Dominique
Crevecoeur
Cinéaste
Marian n'est pas un film séduisant. Il vous saisit au collet dès les premières images comme ce tout petit garçon gitan que les services sociaux arrachent à sa mère et à ses jeux pour le placer en institution et vous propulse avec lui dans le désastre implacable de son arrachement et de son enfermement au milieu d'autres faux-vrais orphelins livrés à une misère affective et sociale à la mesure de celle qui englue les adultes qui les ont en charge.
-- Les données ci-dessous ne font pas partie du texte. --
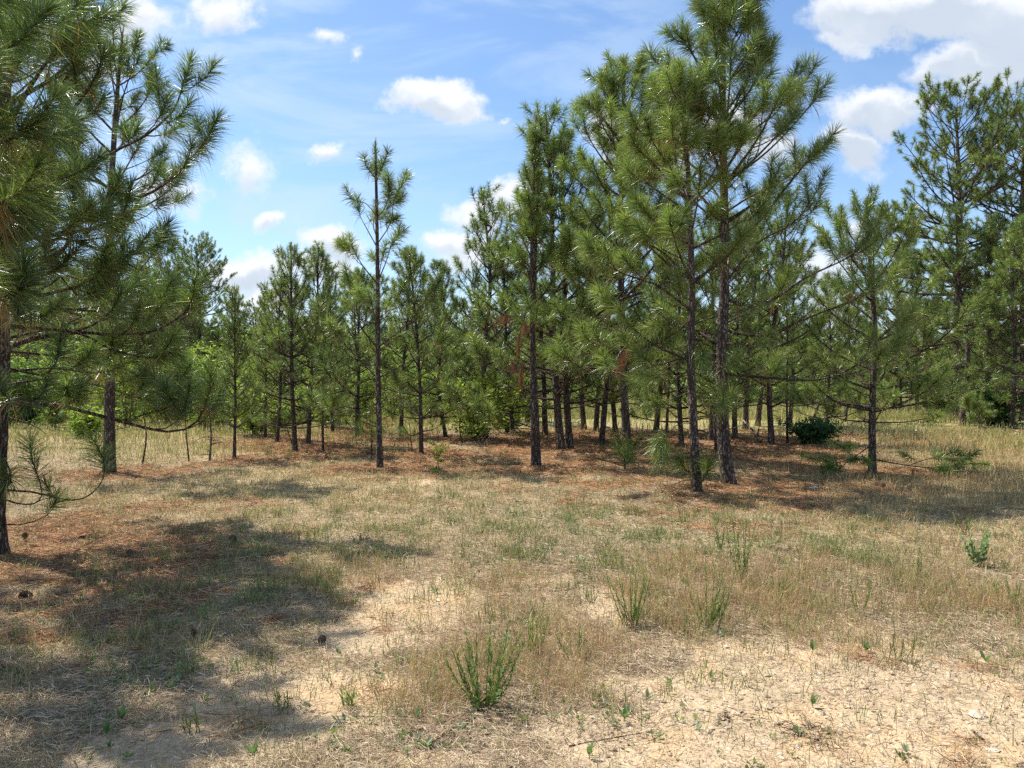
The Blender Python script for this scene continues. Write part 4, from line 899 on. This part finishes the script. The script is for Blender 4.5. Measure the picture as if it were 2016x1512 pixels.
def weed(px, py, hpx, nst, lean, seed, label, **k):
    b = G(px, py); return make_weed(b, hpx / F * b[1] * 1.1, nst, lean, seed, label, WG, **k)
weed(955, 1398, 150, 17, R(48), 1, 'biggest weed, a fan of dark green leafy stems nearest the viewer', azs=[-1.5, -1.3, -.9, -.4, .0, .3, .9, 1.2, 1.4, 1.6, -1.1, 2.6, -2.4, .5, -1.6, 1.5, 3.0], dens=190, tn=((.09, .16, .04), (.13, .21, .05), (.19, .25, .07)), leafl=.04, wl=.10)
weed(1390, 1240, 120, 14, R(38), 2, 'weed of several thin upright stems at the front edge of the reddish grass')
weed(1245, 1235, 130, 14, R(30), 3, 'bushy pale weed to the left of two weeds along the reddish grass')
weed(1460, 1150, 130, 11, R(22), 4, 'tall leafy weed rising behind the reddish grass')
weed(1420, 1085, 60, 6, R(25), 5, 'dark thin weed farther back, before the brown shaded ground')
weed(1345, 1030, 45, 4, R(15), 6, 'little upright weed in the grey green herb belt')
weed(1690, 1205, 75, 4, R(40), 7, 'leaning weed stem over the reddish grass, near bare sand')
weed(1530, 1180, 55, 8, R(40), 8, 'round tuft like weed in the reddish grass')
weed(1640, 1095, 40, 9, R(45), 9, 'light green weed clump right of the low grey stubble')
weed(1815, 1140, 70, 5, R(28), 10, 'upright forked weed near the far side of the reddish grass')
weed(1930, 1115, 60, 8, R(45), 12, 'pale leafy weed standing among dry grass at the right', tn=((.24, .32, .16), (.30, .36, .22)), leafl=.06, wl=.28)
weed(1905, 1055, 45, 6, R(35), 13, 'green weed at the foot of the curled dry stalks')
weed(1990, 1200, 60, 5, R(25), 14, 'weed near the frame edge over rusty grass')
weed(1055, 1290, 70, 9, R(25), 15, 'yellow green grassy weed behind the biggest fan shaped weed', tn=((.26, .34, .07), (.2, .3, .06)))
weed(1140, 1300, 65, 7, R(35), 16, 'weed right of the yellow green grassy one')
weed(868, 990, 50, 5, R(15), 17, 'wispy olive weed standing alone in mid clearing', tn=((.2, .22, .1),))
weed(1680, 1055, 30, 6, R(45), 18, 'small bright weed under the shadow of the tall grove')
weed(550, 1400, 45, 6, R(40), 19, 'low dark weed on the pale soil left of centre')
weed(685, 1395, 40, 7, R(45), 20, 'broad bladed green weed between bare soil patches', leafl=.06)
weed(1165, 1185, 35, 6, R(30), 25, 'weed beside the pale sandy track in mid clearing')
weed(375, 1445, 45, 6, R(45), 26, 'green weed in the shaded lower corner of sand')
weed(1775, 1300, 55, 6, R(30), 27, 'dry tipped weed rooted in the bare gravelly sand', tn=((.22, .18, .08), (.18, .22, .07)))
for i, (px, py) in enumerate([(1160, 1493), (1600, 1392), (1705, 1285), (1940, 1305), (1600, 1285), (210, 1450), (500, 1490), (240, 1420), (1230, 1420), (820, 1420)]):
    b = G(px, py); lab = ['two leaved seedling on the sand at the very bottom', 'two small seedlings side by side on bare gravelly sand', 'grey seedling where gravel meets reddish grass', 'seedling on sand near the frame edge', 'pale seedling left of the grey one by the reddish grass',
      'seedling in the shaded corner grass', 'small seedling at the lower margin on pale soil', 'seedling above the shaded corner one', 'lone seedling right of the biggest weed', 'tiny seedling left of the biggest weed'][i]
    rs = np.random.default_rng(i); nlf = 4 + i % 3; root = link('seedling', None, loc=b, label=lab, category='seedling', group='seedlings on the bare sand'); W = Wood(); W.tube([(0, 0, -.01), (0, 0, .03)], [.002, .0015], 4, tone=(.14, .18, .06)); link('stem', W.mesh('stem', M_LEAF), root)
    for q in range(nlf):
        az = q * 6.28 / nlf + rs.uniform(-.3, .3); e = R(rs.uniform(45, 80)); l = rs.uniform(.04, .07); d = np.array((math.sin(az) * math.cos(e), math.cos(az) * math.cos(e), math.sin(e))); s = np.array((math.cos(az), -math.sin(az), 0)) * l * .2; c = np.array((0, 0, .012))
        V = np.array([c, c + d * l * .35 + s, c + d * l * .75 + s * .8, c + d * l, c + d * l * .75 - s * .8, c + d * l * .35 - s]); link('leaf', mesh_from('leaf', V, np.arange(6), [6], np.tile((.16, .24, .10), (6, 1)), False, M_LEAF), root)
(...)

La force de ce film pour moi inoubliable réside dans le regard de Petr Vaclav dont la caméra d'entomologiste, clinique, au scalpel, se faufilant entre la fiction et le documentaire, réussit à capter le mouvement des sentiments enfouis au plus profond de ceux qu'il filme dans les conditions et les lieux mêmes de leurs vies : enfants et adolescents, vrais exclus, oubliés et ignorés du monde, relégués dans le cycle des institutions successives d'encadrement, d'internement, de redressement, de correction, pénitenciaires (quel luxe de vocabulaire administratif pour dire quatre murs !) et à qui le travail sans complaisance ni manichéisme de Petr Vaclav restitue leur dignité et une place dans le monde au moins le temps d'un film dont j'espère pour cette même raison qu'il sera programmé longtemps.